I post tutorials over on my blog which reside directly on my website, this ensure that people will land on it directly and will then explore my portfolio.

Tutorials expand your audience and they’re a great exercise for every photographer. Writing about your own process can inspire you even more and the feedback you’ll get from people reading your articles can be invaluable.

Create presets for the software you love

This is another method I’ve used that is currently bringing me a ton of traffic. I created a set of 12 Lightroom presets specially designed for Fujifilm users and shared them for free. They became popular very quickly and I ended up having articles about them on major photography news websites like Petapixel, DIYPhotography and DigitalRev.

Showing a few presets before/after on my website

Every month there’s over 3000 sessions on my website who land directly on the page where my presets are located, that means that about 2500 unique visitors land on my portfolio every month because of those free presets. Not only does it brings me more visitors but it also increased the number of newsletter subscribers I have to a bit more than 15'000 over the last year.

Don’t overestimate Instagram

I see too many photographers who are putting all their eggs in the same basket. They focus on Instagram like if it was a priority but don’t really think about why exactly they need the audience. There’s no point in spending time building an audience in only one place, Instagram will not stay eternally and the ten thousands of followers you currently have will likely be worth nothing one day. Putting all your efforts into Instagram can be a waste of time.

The only reason you’d want to maximize your audience on this social network is if you are a travel photographer or blogger who heavily depend on having a large following to land sponsorships and collaborations. That’s not my case.

The main problem with Instagram is that it’s all too ephemeral, stop posting for a day or two and your engagement will drop. The tutorials you’ll write, the Youtube videos you’ll make, the articles you’ll have on magazines they will all last way longer than all your Instagram posts combined. Build a long lasting audience, don’t focus on the now.

Be active in a community

We’re always stronger when we’re together. Being part of a community plays an important role in networking. It can be your local photoclub, a Facebook group, a forum or just connecting with a group of photographers in your city.

I’m very active in the Fujifeed community (on the Slack discussion group and on the forum) but also in my hometown, Geneva, where I try to attend every photography related events. In pretty much every big city you can also find communities on Instagram like igersparis, igersgeneva, igerslondon and so on who organize events and photowalks.

Participate in events and conferences

Get outside and hang out with the right people, attend every photography-related events and conferences. You can even start doing talks if you feel confident enough.

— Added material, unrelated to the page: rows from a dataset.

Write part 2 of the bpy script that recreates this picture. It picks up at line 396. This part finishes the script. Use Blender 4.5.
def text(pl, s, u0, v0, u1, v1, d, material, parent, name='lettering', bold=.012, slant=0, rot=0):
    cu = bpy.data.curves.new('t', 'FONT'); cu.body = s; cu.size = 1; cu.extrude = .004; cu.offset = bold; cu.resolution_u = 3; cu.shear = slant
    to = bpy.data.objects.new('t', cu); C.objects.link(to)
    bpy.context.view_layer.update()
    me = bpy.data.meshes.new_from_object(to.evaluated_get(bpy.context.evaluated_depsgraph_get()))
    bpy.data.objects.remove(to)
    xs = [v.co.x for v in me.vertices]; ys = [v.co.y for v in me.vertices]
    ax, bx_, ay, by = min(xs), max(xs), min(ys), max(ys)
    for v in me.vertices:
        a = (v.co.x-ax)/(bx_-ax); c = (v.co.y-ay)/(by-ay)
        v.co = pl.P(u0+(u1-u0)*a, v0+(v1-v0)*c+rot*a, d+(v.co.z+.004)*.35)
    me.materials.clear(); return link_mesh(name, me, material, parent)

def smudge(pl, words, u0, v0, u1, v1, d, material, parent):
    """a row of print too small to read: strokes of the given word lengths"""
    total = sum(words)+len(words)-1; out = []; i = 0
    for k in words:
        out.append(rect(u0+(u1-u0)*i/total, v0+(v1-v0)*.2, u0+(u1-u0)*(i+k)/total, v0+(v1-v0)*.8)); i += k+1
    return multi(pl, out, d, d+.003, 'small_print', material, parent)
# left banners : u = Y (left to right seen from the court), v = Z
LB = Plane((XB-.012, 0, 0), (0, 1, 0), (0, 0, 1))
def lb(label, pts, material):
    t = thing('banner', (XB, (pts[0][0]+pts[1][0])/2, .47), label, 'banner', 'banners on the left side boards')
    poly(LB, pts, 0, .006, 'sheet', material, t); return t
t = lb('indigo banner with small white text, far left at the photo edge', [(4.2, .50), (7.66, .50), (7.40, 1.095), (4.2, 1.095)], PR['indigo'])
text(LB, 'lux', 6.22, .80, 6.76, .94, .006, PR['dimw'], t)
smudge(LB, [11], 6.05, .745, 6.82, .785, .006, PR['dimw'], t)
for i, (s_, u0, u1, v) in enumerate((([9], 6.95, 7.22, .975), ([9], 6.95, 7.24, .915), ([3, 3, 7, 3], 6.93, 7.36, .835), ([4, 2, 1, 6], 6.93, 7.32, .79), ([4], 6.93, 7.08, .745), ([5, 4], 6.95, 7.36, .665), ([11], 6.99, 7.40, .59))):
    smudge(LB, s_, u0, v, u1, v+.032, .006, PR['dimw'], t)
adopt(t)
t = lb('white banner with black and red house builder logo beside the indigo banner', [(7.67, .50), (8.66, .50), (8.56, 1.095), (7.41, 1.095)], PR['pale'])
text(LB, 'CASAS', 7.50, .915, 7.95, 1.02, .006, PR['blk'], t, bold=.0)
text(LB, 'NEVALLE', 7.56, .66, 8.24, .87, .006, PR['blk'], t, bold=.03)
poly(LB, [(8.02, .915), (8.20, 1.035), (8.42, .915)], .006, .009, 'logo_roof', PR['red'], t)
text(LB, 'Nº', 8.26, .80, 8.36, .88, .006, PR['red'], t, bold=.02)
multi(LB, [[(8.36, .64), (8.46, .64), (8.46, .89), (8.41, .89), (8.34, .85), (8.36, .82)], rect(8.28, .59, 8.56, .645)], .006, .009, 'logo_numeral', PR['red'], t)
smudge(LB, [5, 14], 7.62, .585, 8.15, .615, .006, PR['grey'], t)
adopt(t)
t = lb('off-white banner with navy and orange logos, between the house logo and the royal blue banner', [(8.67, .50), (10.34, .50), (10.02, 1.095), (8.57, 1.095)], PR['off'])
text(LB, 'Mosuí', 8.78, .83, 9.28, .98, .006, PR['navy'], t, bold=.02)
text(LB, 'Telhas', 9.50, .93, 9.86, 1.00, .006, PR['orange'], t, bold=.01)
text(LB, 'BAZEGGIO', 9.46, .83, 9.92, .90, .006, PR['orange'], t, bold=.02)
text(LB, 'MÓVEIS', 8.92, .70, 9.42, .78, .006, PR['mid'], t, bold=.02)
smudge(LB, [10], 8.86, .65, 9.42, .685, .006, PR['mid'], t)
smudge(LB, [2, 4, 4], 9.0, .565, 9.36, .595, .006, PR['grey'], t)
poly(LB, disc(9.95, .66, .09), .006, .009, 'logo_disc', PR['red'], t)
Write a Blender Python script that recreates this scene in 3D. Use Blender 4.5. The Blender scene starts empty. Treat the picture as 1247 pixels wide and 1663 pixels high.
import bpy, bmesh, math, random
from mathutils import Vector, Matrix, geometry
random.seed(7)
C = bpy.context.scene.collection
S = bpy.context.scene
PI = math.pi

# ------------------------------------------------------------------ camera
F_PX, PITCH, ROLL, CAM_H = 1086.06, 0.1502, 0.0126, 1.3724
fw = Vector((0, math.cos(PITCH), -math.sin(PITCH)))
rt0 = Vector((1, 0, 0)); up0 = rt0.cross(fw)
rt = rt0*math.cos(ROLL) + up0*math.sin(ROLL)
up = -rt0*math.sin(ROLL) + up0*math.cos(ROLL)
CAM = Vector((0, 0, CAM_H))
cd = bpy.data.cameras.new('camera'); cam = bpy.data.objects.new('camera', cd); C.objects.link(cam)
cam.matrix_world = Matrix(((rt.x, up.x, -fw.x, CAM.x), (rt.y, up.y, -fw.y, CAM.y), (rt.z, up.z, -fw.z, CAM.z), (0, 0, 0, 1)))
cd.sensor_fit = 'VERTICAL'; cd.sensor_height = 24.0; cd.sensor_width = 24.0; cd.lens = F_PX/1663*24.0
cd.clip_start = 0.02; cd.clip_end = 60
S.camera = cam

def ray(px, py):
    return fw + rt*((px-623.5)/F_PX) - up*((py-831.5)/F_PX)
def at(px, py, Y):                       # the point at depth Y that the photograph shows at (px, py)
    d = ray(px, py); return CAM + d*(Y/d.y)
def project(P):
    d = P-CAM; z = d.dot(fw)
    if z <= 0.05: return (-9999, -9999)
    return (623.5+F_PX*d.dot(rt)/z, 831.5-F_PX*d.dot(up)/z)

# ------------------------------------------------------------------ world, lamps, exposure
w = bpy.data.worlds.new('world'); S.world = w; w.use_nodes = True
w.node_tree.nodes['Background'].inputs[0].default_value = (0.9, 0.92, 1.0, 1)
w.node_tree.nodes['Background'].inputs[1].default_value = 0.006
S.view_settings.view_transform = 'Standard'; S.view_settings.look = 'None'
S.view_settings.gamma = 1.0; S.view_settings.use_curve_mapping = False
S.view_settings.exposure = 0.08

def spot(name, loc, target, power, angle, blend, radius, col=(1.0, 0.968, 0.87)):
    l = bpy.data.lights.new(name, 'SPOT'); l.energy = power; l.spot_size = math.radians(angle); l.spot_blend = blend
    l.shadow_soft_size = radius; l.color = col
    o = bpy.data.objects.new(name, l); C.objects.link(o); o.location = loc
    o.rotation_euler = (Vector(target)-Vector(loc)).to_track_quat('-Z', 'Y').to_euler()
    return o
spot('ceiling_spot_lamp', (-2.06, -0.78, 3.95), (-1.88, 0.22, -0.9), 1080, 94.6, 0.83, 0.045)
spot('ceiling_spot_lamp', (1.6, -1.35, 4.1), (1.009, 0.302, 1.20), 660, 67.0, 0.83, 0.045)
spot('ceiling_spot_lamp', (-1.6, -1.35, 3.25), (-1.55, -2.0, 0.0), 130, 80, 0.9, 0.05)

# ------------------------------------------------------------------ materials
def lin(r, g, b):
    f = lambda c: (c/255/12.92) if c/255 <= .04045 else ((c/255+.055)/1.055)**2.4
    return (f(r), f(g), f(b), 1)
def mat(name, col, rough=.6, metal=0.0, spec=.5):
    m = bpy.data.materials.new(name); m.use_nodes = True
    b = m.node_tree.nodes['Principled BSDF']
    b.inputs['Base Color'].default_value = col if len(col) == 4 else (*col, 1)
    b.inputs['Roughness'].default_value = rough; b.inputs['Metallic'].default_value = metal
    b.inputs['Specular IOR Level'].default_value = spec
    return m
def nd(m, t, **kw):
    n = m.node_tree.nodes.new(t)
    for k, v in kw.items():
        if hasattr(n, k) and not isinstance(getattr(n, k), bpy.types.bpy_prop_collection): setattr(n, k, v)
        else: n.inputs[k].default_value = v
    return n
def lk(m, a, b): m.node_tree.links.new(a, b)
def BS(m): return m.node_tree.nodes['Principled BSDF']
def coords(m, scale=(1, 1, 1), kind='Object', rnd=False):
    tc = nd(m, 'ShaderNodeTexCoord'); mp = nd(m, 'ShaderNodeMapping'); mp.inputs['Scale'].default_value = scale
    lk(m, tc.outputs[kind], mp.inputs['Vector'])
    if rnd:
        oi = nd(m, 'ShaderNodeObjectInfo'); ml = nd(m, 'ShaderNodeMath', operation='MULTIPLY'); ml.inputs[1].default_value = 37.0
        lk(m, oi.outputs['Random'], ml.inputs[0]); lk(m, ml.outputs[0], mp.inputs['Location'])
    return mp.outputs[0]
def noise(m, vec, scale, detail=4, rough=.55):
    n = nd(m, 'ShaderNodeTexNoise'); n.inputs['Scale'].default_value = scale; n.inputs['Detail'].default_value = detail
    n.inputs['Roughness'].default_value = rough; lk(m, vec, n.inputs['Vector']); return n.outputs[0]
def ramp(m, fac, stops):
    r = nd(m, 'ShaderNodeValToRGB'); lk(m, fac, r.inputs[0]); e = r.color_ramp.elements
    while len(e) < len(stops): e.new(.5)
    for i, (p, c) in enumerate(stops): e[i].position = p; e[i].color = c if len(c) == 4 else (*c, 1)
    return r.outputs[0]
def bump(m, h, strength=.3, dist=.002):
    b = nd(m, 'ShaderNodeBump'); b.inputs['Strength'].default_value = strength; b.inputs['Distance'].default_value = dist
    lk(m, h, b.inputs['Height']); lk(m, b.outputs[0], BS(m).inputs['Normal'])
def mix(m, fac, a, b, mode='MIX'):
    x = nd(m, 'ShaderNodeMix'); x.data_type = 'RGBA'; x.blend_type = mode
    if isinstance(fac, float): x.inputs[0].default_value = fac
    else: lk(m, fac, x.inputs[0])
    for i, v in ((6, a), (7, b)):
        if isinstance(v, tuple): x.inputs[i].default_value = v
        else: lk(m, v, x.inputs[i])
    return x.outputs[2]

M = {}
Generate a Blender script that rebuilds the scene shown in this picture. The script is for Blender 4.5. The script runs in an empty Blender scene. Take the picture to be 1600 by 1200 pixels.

I’ve been talking about my work and process since a bit more than a year now, at first it is a very scary and stressful thing to do but eventually you become used to it. The cool thing is that you can get paid for that!

Two different talks in Prague and one in Lausanne

Try to get out in the real world as much as possible, nothing really beats meeting people face to face. This year I’ve been proposed to exhibit in Paris and in Basel because of people I’ve met and connected with during projects and travels.


Here’s a few more tips for you. Take those with a grain of salt.

Show your personal work first

Always show the work that you are the most proud of first, the projects that represent you. They’re most of the time personal projects and that is perfectly fine. My clients don’t hire me because I’ve done X or Y for another client, they hire me because of the style of images I make, because of my personal way of seeing the world. Put your personal projects first, they’re the one that show how unique you can be.

Name your series and projects wisely

It may seem like a small detail but the name of your projects will strongly affect how people will find your work. A great example would be my Botanical series and the book of the same name, it’s such a simple word yet it’s widely researched on Google. As a result, the project page on my website appears about 140 times a day on Google search results for the word “Botanical” and it’s ranking quite high. Think of the name you give to your projects, it can have a long term impact on your visibility.

Do a book or a long term project

Word of mouth can be very powerful and there’s no better way to increase it than having a published book or to do a long term project on the side. Most people will associate you with the work you produce but they’ll likely not check your whole portfolio.

A look inside Botanical, edited by Hoxton Mini Press

Most people know about me because of my Botanical book and because of Fujifeed (a long term side project that I started in January 2016).

Doing a book is a time consuming project, but it’s so worth it. I’ll make a more in-depth article on the process behind my first book in a future post.

A selection of people sharing the book on Instagram

What’s interesting is how far a book can travel, I’ve spotted mine in Seoul, New-York, Australia and all over Europe. I’ve even had people from Mauritius and New Zealand who ordered a copy.

Of course working with an editor like Hoxton Mini Press greatly helps, they’re known for their great photography books and they are well distributed.

Business cards are nice, postcards are nicer

No, business cards aren’t dead and you still need to have some (I’m printing mine using MOO and their matte 350gsm paper) because you’ll always meet people who will ask for a business card eventually. One thing that works even better than them (at least for me) is to always have a pack of postcard sized prints in my camera bag.

I chose ten images from my Botanical project and made a set of postcards, the front is coated with a matte finish and the back is uncoated which means you can write on it. On the back you can find my full name as well as my website.

I made those using MOO as well, the benefit is that you can choose up to 50 different designs for the front! Yes 50 different photographs all in the same order.

Some people love them so much that they even framed them or they display it on their walls, on their office desk etc…

Conclusion

All those methods play a part in increasing the traffic I have on my portfolio, they aren’t necessarily potential clients but it greatly increase the chance that people will talk about my work to others. I currently average 170 unique visitors per day (5266 in May) on my website and even if most of them are other photographers it still a good move on the long term and I encourage everyone to build up their brand awareness. I hope you found this article interesting and that it gave you a few ideas on how to increase your visibility.